Redwoods cut down for Highway 101 project going into creeks to help fish

Hundreds of redwood logs from trees being cut to make way for a new freeway interchange at Airport Boulevard will be used to restore fish habitat in Dry Creek and Mark West Creek.

Logs also are being given to Sturgeon's Mill, a restored Sebastopol mill that uses steam power to cut logs.

About 600 trees are being removed by Ghilotti Construction, which has the $34.5 million contract to build a new interchange, with longer ramps and an improved overpass, at Airport Boulevard as part of the freeway widening project.

Suzanne Smith, executive director of the Sonoma County Transportation Authority, said removal of the trees, which were planted when the freeway was originally constructed, clears the way for construction and also removes safety hazards.

"They were mostly planted in the corridor and not necessarily the native environment, not to say that they have not become part of our visual expectations," Smith said. "How they get reused is a relevant part of the conversation."

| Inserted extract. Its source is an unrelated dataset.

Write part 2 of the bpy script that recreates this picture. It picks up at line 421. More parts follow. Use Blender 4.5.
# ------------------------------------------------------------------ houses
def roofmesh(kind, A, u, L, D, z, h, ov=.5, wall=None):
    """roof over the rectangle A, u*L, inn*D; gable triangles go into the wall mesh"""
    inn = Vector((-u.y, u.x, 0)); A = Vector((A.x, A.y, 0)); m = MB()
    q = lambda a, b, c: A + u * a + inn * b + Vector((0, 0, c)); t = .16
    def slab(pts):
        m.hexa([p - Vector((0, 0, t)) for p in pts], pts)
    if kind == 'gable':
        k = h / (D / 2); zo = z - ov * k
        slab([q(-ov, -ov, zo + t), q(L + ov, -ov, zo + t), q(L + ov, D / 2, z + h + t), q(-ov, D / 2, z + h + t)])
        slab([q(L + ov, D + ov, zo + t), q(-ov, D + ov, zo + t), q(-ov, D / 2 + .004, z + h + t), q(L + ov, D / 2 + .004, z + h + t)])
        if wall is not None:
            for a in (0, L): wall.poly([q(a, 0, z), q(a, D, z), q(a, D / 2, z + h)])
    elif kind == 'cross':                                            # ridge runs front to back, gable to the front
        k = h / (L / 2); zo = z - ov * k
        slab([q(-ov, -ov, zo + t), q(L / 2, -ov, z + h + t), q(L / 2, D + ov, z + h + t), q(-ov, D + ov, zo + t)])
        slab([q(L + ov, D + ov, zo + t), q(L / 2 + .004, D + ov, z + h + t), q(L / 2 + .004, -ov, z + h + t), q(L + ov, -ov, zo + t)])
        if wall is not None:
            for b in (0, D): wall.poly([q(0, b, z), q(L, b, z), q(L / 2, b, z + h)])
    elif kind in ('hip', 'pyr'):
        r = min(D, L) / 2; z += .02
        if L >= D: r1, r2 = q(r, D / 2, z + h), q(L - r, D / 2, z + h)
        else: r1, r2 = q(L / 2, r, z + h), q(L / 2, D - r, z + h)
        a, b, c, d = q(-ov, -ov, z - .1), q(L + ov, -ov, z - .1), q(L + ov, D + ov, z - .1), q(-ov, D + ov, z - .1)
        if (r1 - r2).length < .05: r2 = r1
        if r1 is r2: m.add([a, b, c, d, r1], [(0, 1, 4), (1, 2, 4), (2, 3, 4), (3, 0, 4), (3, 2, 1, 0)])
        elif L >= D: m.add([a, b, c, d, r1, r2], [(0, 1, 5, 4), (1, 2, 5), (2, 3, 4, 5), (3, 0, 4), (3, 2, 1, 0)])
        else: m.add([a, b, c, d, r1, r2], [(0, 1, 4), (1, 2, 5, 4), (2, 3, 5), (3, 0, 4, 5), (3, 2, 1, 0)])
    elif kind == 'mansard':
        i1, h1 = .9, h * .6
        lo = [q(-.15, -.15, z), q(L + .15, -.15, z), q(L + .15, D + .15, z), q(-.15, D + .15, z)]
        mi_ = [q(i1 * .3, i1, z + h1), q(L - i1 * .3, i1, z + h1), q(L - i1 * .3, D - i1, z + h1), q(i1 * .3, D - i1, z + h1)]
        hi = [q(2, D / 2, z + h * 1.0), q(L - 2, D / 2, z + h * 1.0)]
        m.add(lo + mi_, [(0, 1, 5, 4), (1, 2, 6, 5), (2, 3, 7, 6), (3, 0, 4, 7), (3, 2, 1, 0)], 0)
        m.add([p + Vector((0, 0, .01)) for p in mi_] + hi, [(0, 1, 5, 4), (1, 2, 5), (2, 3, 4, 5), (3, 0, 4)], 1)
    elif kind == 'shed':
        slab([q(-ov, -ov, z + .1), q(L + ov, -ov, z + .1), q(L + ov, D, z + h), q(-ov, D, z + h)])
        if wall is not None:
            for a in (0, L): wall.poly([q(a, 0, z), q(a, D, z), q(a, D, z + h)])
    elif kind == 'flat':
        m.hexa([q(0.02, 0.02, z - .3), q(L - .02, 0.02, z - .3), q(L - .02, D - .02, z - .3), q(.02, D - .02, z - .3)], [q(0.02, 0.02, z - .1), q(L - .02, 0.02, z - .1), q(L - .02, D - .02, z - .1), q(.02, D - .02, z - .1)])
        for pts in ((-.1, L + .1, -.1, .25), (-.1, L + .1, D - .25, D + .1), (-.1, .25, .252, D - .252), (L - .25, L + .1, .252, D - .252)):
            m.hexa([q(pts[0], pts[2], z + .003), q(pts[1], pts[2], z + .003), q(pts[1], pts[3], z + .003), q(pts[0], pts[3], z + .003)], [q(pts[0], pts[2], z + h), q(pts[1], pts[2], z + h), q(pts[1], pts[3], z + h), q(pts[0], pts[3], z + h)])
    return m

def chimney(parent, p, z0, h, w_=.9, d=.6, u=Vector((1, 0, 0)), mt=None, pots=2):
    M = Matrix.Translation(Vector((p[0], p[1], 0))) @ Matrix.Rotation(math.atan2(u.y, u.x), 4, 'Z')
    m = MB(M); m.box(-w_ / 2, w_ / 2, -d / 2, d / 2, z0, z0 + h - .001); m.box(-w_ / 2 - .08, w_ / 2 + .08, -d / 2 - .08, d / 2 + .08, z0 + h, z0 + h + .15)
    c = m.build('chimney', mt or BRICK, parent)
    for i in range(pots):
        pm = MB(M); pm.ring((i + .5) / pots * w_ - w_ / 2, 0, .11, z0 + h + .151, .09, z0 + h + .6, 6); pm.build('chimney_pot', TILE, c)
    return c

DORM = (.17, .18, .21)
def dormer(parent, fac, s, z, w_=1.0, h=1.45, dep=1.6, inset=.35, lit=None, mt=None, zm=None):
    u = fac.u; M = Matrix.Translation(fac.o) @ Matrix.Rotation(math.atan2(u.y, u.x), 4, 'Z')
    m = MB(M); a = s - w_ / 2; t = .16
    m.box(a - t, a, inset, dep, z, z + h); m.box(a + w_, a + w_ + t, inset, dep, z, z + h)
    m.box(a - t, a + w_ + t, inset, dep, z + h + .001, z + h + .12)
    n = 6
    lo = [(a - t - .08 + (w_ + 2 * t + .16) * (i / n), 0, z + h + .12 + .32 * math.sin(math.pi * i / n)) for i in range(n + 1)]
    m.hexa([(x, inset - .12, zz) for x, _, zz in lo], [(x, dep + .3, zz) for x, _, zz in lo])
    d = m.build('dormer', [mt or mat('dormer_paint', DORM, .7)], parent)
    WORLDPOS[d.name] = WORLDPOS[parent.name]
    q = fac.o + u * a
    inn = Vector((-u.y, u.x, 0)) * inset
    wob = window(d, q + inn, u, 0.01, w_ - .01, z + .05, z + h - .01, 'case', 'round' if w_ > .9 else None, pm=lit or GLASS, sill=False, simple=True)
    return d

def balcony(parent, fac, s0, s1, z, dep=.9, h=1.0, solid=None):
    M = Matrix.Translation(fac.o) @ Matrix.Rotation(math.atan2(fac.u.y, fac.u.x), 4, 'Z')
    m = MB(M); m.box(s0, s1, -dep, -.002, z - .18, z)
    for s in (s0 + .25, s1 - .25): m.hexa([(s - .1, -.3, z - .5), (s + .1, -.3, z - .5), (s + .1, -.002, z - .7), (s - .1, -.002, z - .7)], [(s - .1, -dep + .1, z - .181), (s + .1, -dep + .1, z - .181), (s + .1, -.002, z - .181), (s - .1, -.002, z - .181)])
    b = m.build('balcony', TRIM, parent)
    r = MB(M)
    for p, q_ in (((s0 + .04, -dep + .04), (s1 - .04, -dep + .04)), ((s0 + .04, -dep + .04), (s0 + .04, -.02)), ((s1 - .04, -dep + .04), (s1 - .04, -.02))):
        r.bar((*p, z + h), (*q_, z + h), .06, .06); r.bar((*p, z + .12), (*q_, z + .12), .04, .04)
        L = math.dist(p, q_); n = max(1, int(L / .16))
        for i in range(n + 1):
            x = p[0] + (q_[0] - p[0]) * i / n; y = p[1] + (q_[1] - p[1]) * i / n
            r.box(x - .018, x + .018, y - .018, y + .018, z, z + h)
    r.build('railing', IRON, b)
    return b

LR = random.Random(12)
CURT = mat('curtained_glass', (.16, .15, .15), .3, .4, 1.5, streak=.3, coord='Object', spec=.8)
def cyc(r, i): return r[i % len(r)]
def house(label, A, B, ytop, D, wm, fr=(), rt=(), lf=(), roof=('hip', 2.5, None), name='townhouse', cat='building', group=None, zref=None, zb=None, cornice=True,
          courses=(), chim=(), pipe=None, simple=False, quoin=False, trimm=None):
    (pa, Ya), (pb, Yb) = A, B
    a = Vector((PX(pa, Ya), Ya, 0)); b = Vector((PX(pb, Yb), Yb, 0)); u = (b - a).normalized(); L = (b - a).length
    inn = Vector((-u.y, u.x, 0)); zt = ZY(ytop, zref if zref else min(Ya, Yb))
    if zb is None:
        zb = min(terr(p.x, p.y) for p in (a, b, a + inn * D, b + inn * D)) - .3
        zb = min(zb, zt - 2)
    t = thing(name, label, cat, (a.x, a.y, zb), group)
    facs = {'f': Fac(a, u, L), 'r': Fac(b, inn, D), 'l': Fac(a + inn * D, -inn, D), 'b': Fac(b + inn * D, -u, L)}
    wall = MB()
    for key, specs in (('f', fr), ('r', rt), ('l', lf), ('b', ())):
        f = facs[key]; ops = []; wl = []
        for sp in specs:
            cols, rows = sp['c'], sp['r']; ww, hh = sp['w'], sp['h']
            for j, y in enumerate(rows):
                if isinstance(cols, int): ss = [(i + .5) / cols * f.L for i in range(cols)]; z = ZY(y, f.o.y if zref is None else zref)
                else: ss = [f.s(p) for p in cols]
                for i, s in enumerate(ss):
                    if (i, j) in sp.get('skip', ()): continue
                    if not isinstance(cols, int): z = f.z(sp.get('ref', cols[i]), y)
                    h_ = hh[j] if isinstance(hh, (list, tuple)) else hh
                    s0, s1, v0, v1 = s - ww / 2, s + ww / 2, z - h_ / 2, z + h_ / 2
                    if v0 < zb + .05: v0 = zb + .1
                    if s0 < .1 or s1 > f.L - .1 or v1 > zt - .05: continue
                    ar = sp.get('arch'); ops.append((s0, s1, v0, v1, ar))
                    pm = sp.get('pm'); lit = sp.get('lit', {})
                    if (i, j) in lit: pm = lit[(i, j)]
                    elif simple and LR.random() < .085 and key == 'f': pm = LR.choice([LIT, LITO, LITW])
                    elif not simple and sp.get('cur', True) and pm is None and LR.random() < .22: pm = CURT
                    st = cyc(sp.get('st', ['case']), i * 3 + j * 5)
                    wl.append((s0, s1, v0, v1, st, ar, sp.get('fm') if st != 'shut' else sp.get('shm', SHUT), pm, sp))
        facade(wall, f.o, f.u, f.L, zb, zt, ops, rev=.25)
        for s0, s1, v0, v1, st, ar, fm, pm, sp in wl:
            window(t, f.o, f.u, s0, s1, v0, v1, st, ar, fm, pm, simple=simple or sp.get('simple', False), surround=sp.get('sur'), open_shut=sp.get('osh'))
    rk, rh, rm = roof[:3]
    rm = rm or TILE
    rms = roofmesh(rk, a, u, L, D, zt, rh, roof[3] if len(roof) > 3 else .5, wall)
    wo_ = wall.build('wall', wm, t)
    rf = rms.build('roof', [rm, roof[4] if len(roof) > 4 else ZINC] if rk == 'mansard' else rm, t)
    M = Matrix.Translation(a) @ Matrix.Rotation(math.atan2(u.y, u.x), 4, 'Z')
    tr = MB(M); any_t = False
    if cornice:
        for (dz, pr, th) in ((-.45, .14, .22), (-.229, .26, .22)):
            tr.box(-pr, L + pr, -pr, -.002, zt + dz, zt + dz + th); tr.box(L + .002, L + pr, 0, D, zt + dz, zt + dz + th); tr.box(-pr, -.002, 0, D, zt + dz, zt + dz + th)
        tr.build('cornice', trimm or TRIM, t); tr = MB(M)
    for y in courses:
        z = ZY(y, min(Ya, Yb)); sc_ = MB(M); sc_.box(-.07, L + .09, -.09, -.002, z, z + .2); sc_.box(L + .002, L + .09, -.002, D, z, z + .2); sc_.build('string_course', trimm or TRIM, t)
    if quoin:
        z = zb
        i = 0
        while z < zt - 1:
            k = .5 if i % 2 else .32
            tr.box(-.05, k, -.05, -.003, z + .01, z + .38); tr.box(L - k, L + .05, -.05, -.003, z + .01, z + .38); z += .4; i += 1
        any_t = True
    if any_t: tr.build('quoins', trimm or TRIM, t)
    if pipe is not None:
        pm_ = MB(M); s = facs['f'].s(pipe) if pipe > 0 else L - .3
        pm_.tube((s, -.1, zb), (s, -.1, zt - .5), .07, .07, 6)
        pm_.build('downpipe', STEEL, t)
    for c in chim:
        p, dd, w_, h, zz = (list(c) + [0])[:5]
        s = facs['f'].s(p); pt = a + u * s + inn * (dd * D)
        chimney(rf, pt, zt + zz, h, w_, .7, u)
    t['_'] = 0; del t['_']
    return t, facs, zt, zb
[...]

The Sonoma County Water Agency is buying 200 logs from Ghilotti, at a cost of $98,000, to put into Dry Creek to provide shade and pockets of slow-moving water for coho salmon, which are endangered, and chinook salmon and steelhead, which are threatened.

The trees will be put into a mile of the creek near Lambert Bridge this summer, part of $5 million in habitat improvement work that the Water Agency is undertaking.

Water Agency spokesman Brad Sherwood said that a total of 1,500 redwood logs will be used by the time the creek work is done along a six-mile stretch.

A number of the logs will be used in restoration work on Mark West Creek, which runs next to the interchange, said Dale Mahoney, Ghilotti manager.

Mahoney said about 400 are also being donated to the Sturgeon Mill, a restored 1914 mill that as part of its program has public demonstrations of how the logs were milled into lumber.